Find the equation of the pair of straight lines passing through the point $\left(1,3\right)$ and perpendicular to the lines $2x - 3y + 1 = 0$ and $5x + y - 3 = 0$
The given lines are
$2x - 3y + 1 = 0$ $\;$ i.e. $y = \dfrac{2}{3}x + \dfrac{1}{3}$ $\;\;\; \cdots \; (1)$
and $5x + y - 3 = 0$ $\;$ i.e. $y = - 5 x + 3$ $\;\;\; \cdots \; (2)$
$\therefore$ $\;$ Slope of line given by equation $(1)$ is $= m_1 = \dfrac{2}{3}$
and slope of line given by equation $(2)$ is $= m_2 = -5$
Let the slopes of the required pair of lines be $m_3$ and $m_4$.

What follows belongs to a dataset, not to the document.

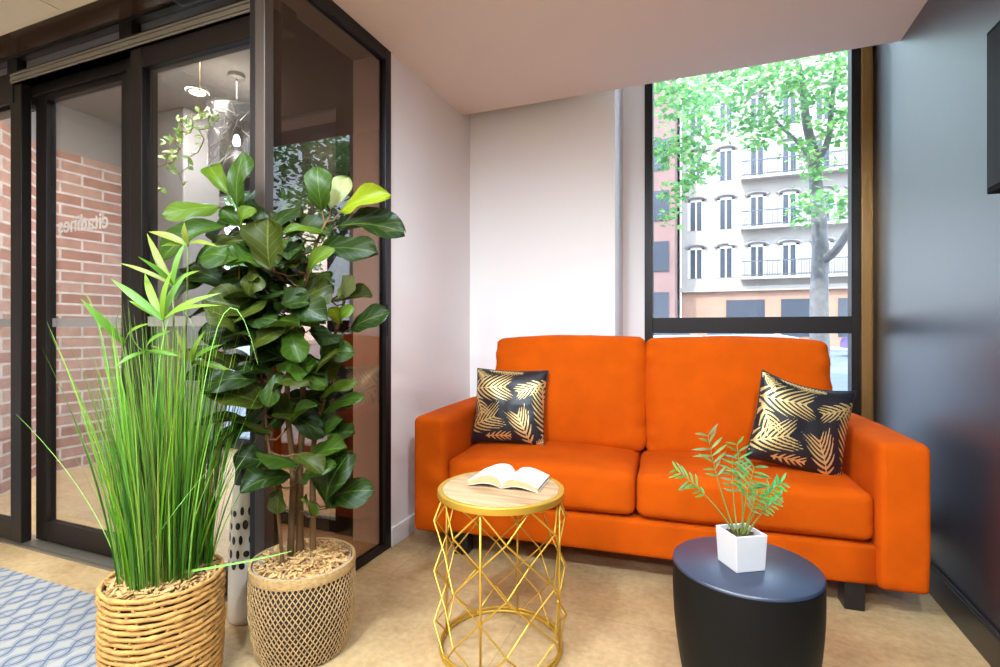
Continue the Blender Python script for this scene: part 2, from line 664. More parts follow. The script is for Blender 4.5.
# the tiled lobby ceiling, left of the lowered ceiling
b = MB()
tw = 0.6
x = -6.0
while x < XL - 0.03:
    y = 1.28
    while y > -3.0:
        b.box(x + 0.004, max(y - tw + 0.004, -3.0), ZC, min(x + tw, XL - 0.02) - 0.004, y - 0.004, ZC + 0.03)
        y -= tw
    x += tw
b.box(-6.0, -3.0, ZC + 0.012, XL - 0.02, 1.28, ZC + 0.06)
struct(b.build('ceiling_tiles', M['tile_ceiling']), 'cream ceiling tiles with thin joints at upper left', 'ceiling')

# left white wall with its return, above the partition too
b = MB()
b.box(-1.56, 2.03, 0, XL, YB + 0.35, 3.45)
struct(b.build('wall_left', M['white']), 'white wall left of the sofa beside the glass partition', 'wall')
box_obj('wall_back', XL, YB, 0, -0.468, YB + 0.35, 3.45, M['white'])
struct(bpy.data.objects['wall_back'], 'white wall behind the left half of the sofa', 'wall')
b = MB()
b.box(-0.468, YW - 0.004, 0, -0.338, YW + 0.05, 3.45)
struct(b.build('trim_1', M['white']), 'narrow white reveal left of the tall window', 'trim')
box_obj('wall_right', XR, -3.0, 0, XR + 0.12, 3.32, 3.45, M['navy'])
struct(bpy.data.objects['wall_right'], 'glossy navy black wall right of the sofa', 'wall')
box_obj('wall_front', -6.0, -3.12, 0, XR + 0.12, -3.0, 3.45, M['white'])
struct(bpy.data.objects['wall_front'], 'white wall behind the camera', 'wall')
box_obj('wall_side', -6.12, -3.0, 0, -6.0, 1.5, 3.45, M['white'])
struct(bpy.data.objects['wall_side'], 'far side wall of the lobby', 'wall')
box_obj('ceiling_slot', XL - 0.2, 2.786, 3.30, XR, YW + 0.05, 3.45, M['soffit'])
struct(bpy.data.objects['ceiling_slot'], 'upper ceiling above the window slot', 'ceiling')
# upper storeys of our own house (they shade the street)
box_obj('wall_upper', -12, YW + 0.02, 3.45, 12, YW + 0.4, 16, M['plaster'])
struct(bpy.data.objects['wall_upper'], 'outer wall of the house above the window', 'wall')
box_obj('wall_outer', XR + 0.12, YW - 0.05, -0.1, 12, YW + 0.4, 3.45, M['plaster'])
struct(bpy.data.objects['wall_outer'], 'outer wall of the house right of the window', 'wall')
box_obj('roof', -12, -3.12, 3.45, 12, YW + 0.02, 3.6, M['plaster'])
struct(bpy.data.objects['roof'], 'roof slab over the lobby', 'roof')

# skirtings
b = MB()
b.prism([(XL, 2.03), (XL + 0.012, 2.03), (XL + 0.012, YB), (XL, YB)], 0, 0.088)
struct(b.build('baseboard_left', M['white'], bevel=0.003), 'white baseboard along the wall left of the sofa', 'baseboard')
box_obj('baseboard_back', XL + 0.012, YB - 0.012, 0, -0.468, YB, 0.088, M['white'])
struct(bpy.data.objects['baseboard_back'], 'white baseboard behind the sofa', 'baseboard')
b = MB()
b.box(XR - 0.014, -3.0, 0, XR, 3.12, 0.105)
b.box(XR - 0.010, -3.0, 0.105, XR, 3.12, 0.116)
struct(b.build('baseboard_right', M['skirt_black'], bevel=0.003), 'black baseboard along the navy wall', 'baseboard')

# ---------------------------------------------------------------- tall window behind the sofa
win = empty('window_1', (0.2, YW, 0))
struct(win, 'tall dark framed window behind the sofa, street outside', 'window')


def wbox(name, x0, y0, z0, x1, y1, z1, m, par, org, bevel=0.002):
    b = MB()
    b.box(x0 - org[0], y0 - org[1], z0 - org[2], x1 - org[0], y1 - org[1], z1 - org[2])
    return b.build(name, m, par, bevel=bevel)


WO = (0.2, YW, 0)
wl0, wl1, wr0, wr1 = -0.338, -0.292, 0.702, 0.742
wbox('side_frame', wl0, YW - 0.03, 0, wl1, YW + 0.05, 3.30, M['bronze'], win, WO)
wbox('side_frame', wr0, YW - 0.03, 0, wr1, YW + 0.05, 3.30, M['bronze'], win, WO)
wbox('crossbar', wl1, YW - 0.03, 0.982, wr0, YW + 0.05, 1.072, M['bronze'], win, WO)
wbox('sill_frame', wl1, YW - 0.03, 0.0, wr0, YW + 0.05, 0.07, M['bronze'], win, WO)
wbox('head_frame', wl1, YW - 0.03, 3.22, wr0, YW + 0.05, 3.30, M['bronze'], win, WO)
wbox('upper_pane', wl1, YW + 0.008, 1.072, wr0, YW + 0.014, 3.22, M['pane'], win, WO, 0)
wbox('lower_pane', wl1, YW + 0.008, 0.07, wr0, YW + 0.014, 0.982, M['pane'], win, WO, 0)
M['jamb'] = mat('brown_jamb', srgb(150, 112, 62), 0.32, metal=0.5)
b = MB()
b.box(wr1, YW - 0.05, 0, 0.786, YW + 0.05, 3.30)
b.box(0.786, YW - 0.02, 0, XR, YW + 0.05, 3.30)
struct(b.build('trim_2', M['jamb'], bevel=0.002), 'brown metal jamb between window and navy wall', 'trim')

# ---------------------------------------------------------------- glazed partition and door front
part = empty('window_2', (-1.365, 1.68, 0))
struct(part, 'bronze tinted glass partition in black frame left of the white wall', 'window')
PO = (-1.365, 1.68, 0)
wbox('end_frame', -1.385, 1.985, 0, -1.347, 2.03, ZC, M['black_metal'], part, PO)
wbox('top_frame', -1.385, 1.33, ZC - 0.055, -1.347, 1.985, ZC, M['black_metal'], part, PO)
wbox('bottom_frame', -1.385, 1.33, 0, -1.347, 1.985, 0.03, M['black_metal'], part, PO)
wbox('pane', -1.369, 1.33, 0.03, -1.363, 1.985, ZC - 0.055, M['bronze_pane'], part, PO, 0)
wbox('handle', -1.347, 1.998, 0.97, -1.343, 2.008, 1.12, M['black_metal'], part, PO)

b = MB()
b.box(-1.393, 1.296, 0, -1.349, 1.335, ZC)
struct(b.build('trim_3', M['bronze_light'], bevel=0.003), 'light bronze corner post of the glass entrance', 'trim')
b = MB()
b.box(-1.425, 1.305, 0, -1.395, 1.36, ZC)
struct(b.build('trim_4', M['black_metal'], bevel=0.002), 'black strip beside the bronze corner post', 'trim')

# door front: header, track, transom
b = MB()
b.box(-6.0, 1.40, 2.185, -1.425, 1.425, 2.20)          # lower bar of transom
b.box(-6.0, 1.40, 2.262, -1.425, 1.44, ZC)             # upper bar of transom
for mx_ in (-3.0, -2.2):
    b.box(mx_ - 0.05, 1.402, 2.20, mx_ + 0.03, 1.44, 2.262)
struct(b.build('trim_5', M['bronze'], bevel=0.002), 'dark bronze transom frame above the sliding doors', 'trim')
box_obj('window_3', -6.0, 1.425, 2.195, -1.425, 1.431, 2.265, M['door_pane'])
struct(bpy.data.objects['window_3'], 'narrow transom glass above the sliding doors', 'window')
b = MB()
for k in range(4):
    b.box(-3.0, 1.392 - 0.003 * (k % 2), 2.142 + k * 0.011, -1.425, 1.44, 2.151 + k * 0.011)
b.box(-3.0, 1.395, 2.142, -1.425, 1.44, 2.186)
struct(b.build('trim_6', M['alu']), 'ribbed aluminium door track above the sliding doors', 'trim')
b = MB()
b.box(-6.0, 1.40, 2.06, -3.0, 1.5, 2.19)
b.box(-3.0, 1.45, 2.10, -1.425, 1.52, 2.19)
struct(b.build('trim_7', M['bronze'], bevel=0.002), 'dark bronze header beam behind the door track', 'trim')
box_obj('trim_8', -6.0, 1.285, ZC - 0.006, XL - 0.03, 1.44, ZC + 0.02, M['brown_gloss'])
struct(bpy.data.objects['trim_8'], 'glossy brown ceiling strip in front of the doors', 'trim')
box_obj('trim_9', -6.0, 1.272, ZC - 0.004, XL - 0.03, 1.286, ZC + 0.02, M['tile_ceiling'])
struct(bpy.data.objects['trim_9'], 'bright ceiling edge strip along the tiles', 'trim')
box_obj('wall_entrance', -6.0, 1.44, 2.27, -1.39, 1.56, 3.45, M['plaster'])
struct(bpy.data.objects['wall_entrance'], 'wall above the entrance doors', 'wall')
box_obj('wall_bulkhead', -1.56, 1.30, ZC, XL - 0.02, 2.03, 3.45, M['plaster'])
struct(bpy.data.objects['wall_bulkhead'], 'wall above the glass partition', 'wall')
b = MB()
b.box(-6.0, 1.395, 0, -1.425, 1.405, 0.006)
b.box(-6.0, 1.412, 0, -1.425, 1.455, 0.010)
b.box(-6.0, 1.465, 0, -1.425, 1.50, 0.006)
struct(b.build('trim_10', M['alu']), 'aluminium floor track under the sliding doors', 'trim')

M['frost'] = mat('frosted_film', srgb(168, 160, 158), 0.7)
M['letter'] = mat('white_lettering', srgb(236, 226, 220), 0.6)


def door_leaf(name, x0, x1, y0, label, sl=0.075, sr=0.075, top=2.145):
    o = empty(name, ((x0 + x1) / 2, y0, 0))
    struct(o, label, 'door')
    org = ((x0 + x1) / 2, y0, 0)
    y1 = y0 + 0.042
    wbox('stile', x0, y0, 0.012, x0 + sl, y1, top, M['bronze'], o, org, 0.003)
    wbox('stile', x1 - sr, y0, 0.012, x1, y1, top, M['bronze'], o, org, 0.003)
    wbox('bottom_rail', x0 + sl, y0 + 0.002, 0.012, x1 - sr, y1 - 0.002, 0.105, M['bronze'], o, org, 0.003)
    wbox('top_rail', x0 + sl, y0 + 0.002, top - 0.085, x1 - sr, y1 - 0.002, top, M['bronze'], o, org, 0.003)
    wbox('pane', x0 + sl, y0 + 0.018, 0.105, x1 - sr, y0 + 0.024, top - 0.085, M['door_pane'], o, org, 0)
    f = MB()
    f.box(x0 + sl - org[0], 0.0245, 1.015, x1 - sr - org[0], 0.0255, 1.055)
    f.build('frosted_band', M['frost'], o)
    return o


door_leaf('door_1', -3.95, -2.945, 1.405, 'leftmost sliding glass door, cut by the picture edge', 0.075, 0.085)
d2 = door_leaf('door_2', -2.945, -2.262, 1.462, 'middle sliding glass door with mirrored white lettering', 0.082, 0.07, 2.16)
d3 = door_leaf('door_3', -2.185, -1.425, 1.405, 'sliding glass door behind the two big plants', 0.07, 0.03)
box_obj('trim_11', -2.262, 1.44, 0, -2.185, 1.52, 2.19, M['black_metal'])
struct(bpy.data.objects['trim_11'], 'black pocket post between the two sliding doors', 'trim')

# lettering on the middle door, read from outside
fc = bpy.data.curves.new('lettering_curve', 'FONT')
fc.body = 'citadines'
fc.size = 0.09
fc.extrude = 0.0004
fc.offset = 0.0016
fo = bpy.data.objects.new('lettering_tmp', fc)
COL.objects.link(fo)
bpy.context.view_layer.update()
me = bpy.data.meshes.new_from_object(fo.evaluated_get(bpy.context.evaluated_depsgraph_get()))
bpy.data.objects.remove(fo)
xs = [v.co.x for v in me.vertices]
sc_ = 0.36 / (max(xs) - min(xs))
mid = (max(xs) + min(xs)) / 2
for v in me.vertices:
    v.co = Vector((-(v.co.x - mid) * sc_, v.co.z, v.co.y * sc_))
me.materials.append(M['letter'])
lo = bpy.data.objects.new('lettering', me)
COL.objects.link(lo)
lo.parent = d2
lo.location = (-2.64 - (-2.945 - 2.262) / 2, 0.026, 1.455)
lo['label'] = 'white lettering seen mirrored on the door glass'

# black sensor over the doors
t = empty('door_sensor', (-1.78, 1.36, ZC - 0.05))
tag(t, 'small black motion sensor under the ceiling strip above the doors', 'sensor')
b = MB()
b.soft((0, 0, 0.02), (0.075, 0.028, 0.028), 0.02, n=8)
b.build('housing', M['black'], t, smooth=True)
b = MB()
b.soft((0, -0.024, 0.012), (0.055, 0.008, 0.012), 0.006, n=6)
b.build('lens', M['screen'], t, smooth=True)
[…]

Since the required lines are perpendicular to the given lines, their slopes are
$m_3 = \dfrac{-1}{m_1} = \dfrac{-3}{2}$ $\;$ and $\;$ $m_4 = \dfrac{-1}{m_2} = \dfrac{1}{5}$
Now, the required lines pass through the point $\left(1,3\right)$.
$\therefore$ $\;$ The equations of the individual lines are
$\left(y - 3\right) = \dfrac{-3}{2} \left(x - 1\right)$ $\;$ and $\;$ $\left(y - 3\right) = \dfrac{1}{5} \left(x - 1\right)$
i.e. $2y - 6 = - 3x + 3$ $\;$ and $\;$ $5y - 15 = x - 1$
i.e. $3x + 2 y - 9 = 0$ $\;$ and $\;$ $x - 5y + 14 = 0$
$\therefore$ $\;$ The combined equation of the required lines is
$\left(3x + 2y - 9\right) \left(x - 5y + 14\right) = 0$
i.e. $3x^2 - 15xy + 42x + 2 xy - 10 y^2 + 28 y - 9x + 45 y - 126 = 0$
i.e. $3x^2 - 13xy - 10y^2 + 33x + 73y - 126 = 0$ $\;\;\; \cdots \; (3)$
Equation $(3)$ gives the required equation of the pair of straight lines.